“Mai mi sarei aspettata di dover tornare in piazza per difendere il diritto all’aborto: i diritti ci metti una vita per conquistarli e un secondo a perderli. Specie quando si parla di quelli delle donne, perché solitamente a decidere sono uomini”. Queste sono le parole di Loredana Dragoni, una delle socie fondatrici del centro antiviolenza “La Nara”.
C’era anche Prato a Verona. Ieri pomeriggio - sabato 30 marzo - nella città veneta si è svolta una grande manifestazione per chiedere più diritti per donne e omosessuali e riaffermare a gran voce quelli conquistati a fatica negli anni. Una manifestazione in contrapposizione ad un congresso dagli argomenti molto distanti da quelli che ci si aspetterebbe da uno stato che garantisca principali i diritti civili ai suoi cittadini.
A manifestare c’erano giovani attiviste, vecchi con al collo bandiere della pace sbiadite dai tanti anni di cortei, gente di mezza età colorata a festa, bambini, uomini e donne. E anche tante donne e uomini di Prato: rappresentanti del centro antiviolenza “La Nara”, una delegazione della Cgil, il comitato Gay e Lesbiche e semplici attiviste di “Non una di meno”, il comitato femminista promotore del corteo.
Una mobilitazione davvero importante: 150 mila persone per le organizzatrici, solo 30 mila per la questura. Chi c’era si è potuto rendere conto da solo che questo ultimo dato era davvero inverosimile e non ha reso giustizia alla mobilitazione che in Italia è riuscita a coinvolgere masse di dissidenti pacifici.
Per strada l’aria era di festa. Si gridava per chiedere diritti e salvaguardare quelli conquistati con anni di battaglie e discussioni: l’aborto, il divorzio, sul lavoro e su tante questioni di genere oggi aperte più che mai per quanto riguarda donne e omosessuali.
Il corteo diventa, tra slogan e striscioni, un’occasione per parlare e confrontarsi: “La famiglia naturale - racconta Elisa Maurizi del centro La Nara -, ovvero patriarcale e eterosessuale, promossa da questo congresso mondiale è lo scenario entro cui si consumano le violenze, spesso manifeste e assistite da parte dei figli e delle figlie che col decreto Pillon dovranno frequentare in egual misura il padre violento e la madre vittima, crescendo con schemi e esempi che li segneranno per il resto della vita. Nei centri antiviolenza incontriamo e aiutiamo con le nostre strutture le donne e i loro figli che ci raccontano la quotidiana violenza familiare dalla quale chiedono di uscire”. E’ una questione culturale: “tutti siamo contro la violenza sulle donne, lo manifestiamo i vari 8 marzo o 25 novembre e siamo tutti uniti nel difenderle a parole, ma l’atto violento è solo la punta di un iceberg fatto di errori che noi donne subiamo, costruito dai linguaggi quotidiani, gli stereotipi di genere che insegniamo ai bambini, fino ad arrivare al ruolo di potere maschile al quale ci troviamo a sottostare nella totalità degli ambienti che frequentiamo, da quello familiare al lavorativo”.

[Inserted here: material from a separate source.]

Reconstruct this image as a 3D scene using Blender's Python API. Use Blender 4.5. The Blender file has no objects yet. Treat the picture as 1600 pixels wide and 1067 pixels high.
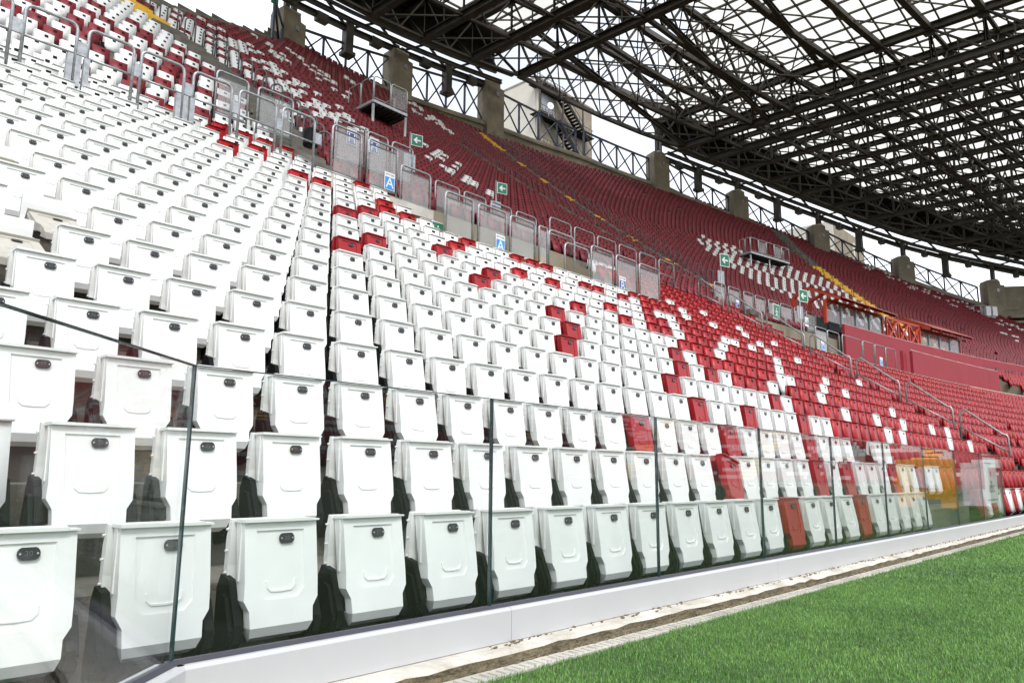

“Ci sono due problemi principali - racconta Chiara Rossi, segretaria regionale Toscana Fisac Cgil - per quanto riguarda il problema delle donne e il lavoro: uno legato alla segregazione orizzontale, il fatto cioè che le donne lavorano meno degli uomini e, dall’altro, una questione verticale, ovvero che le donne non riescono a raggiungere posizioni apicali e guadagnano meno a parità di impiego. E poi sta svanendo la cultura dei diritti: dove c’è il sindacato riusciamo a portarla avanti ancora, dove manca le situazioni di disparità sono molto più aggravate”.
Le donne a Verona sono tantissime, ma soprattutto cantano: cantano la loro autodeterminazione, la loro libertà, invocano il loro diritto di scegliere di divorziare, abortire, fare sesso con chi vogliono, “con rabbia contro chi - raccontano le donne di “Non una di Meno” - vorrebbero negare le nostre esistenze libere rendendole terreno di conquista e propaganda”.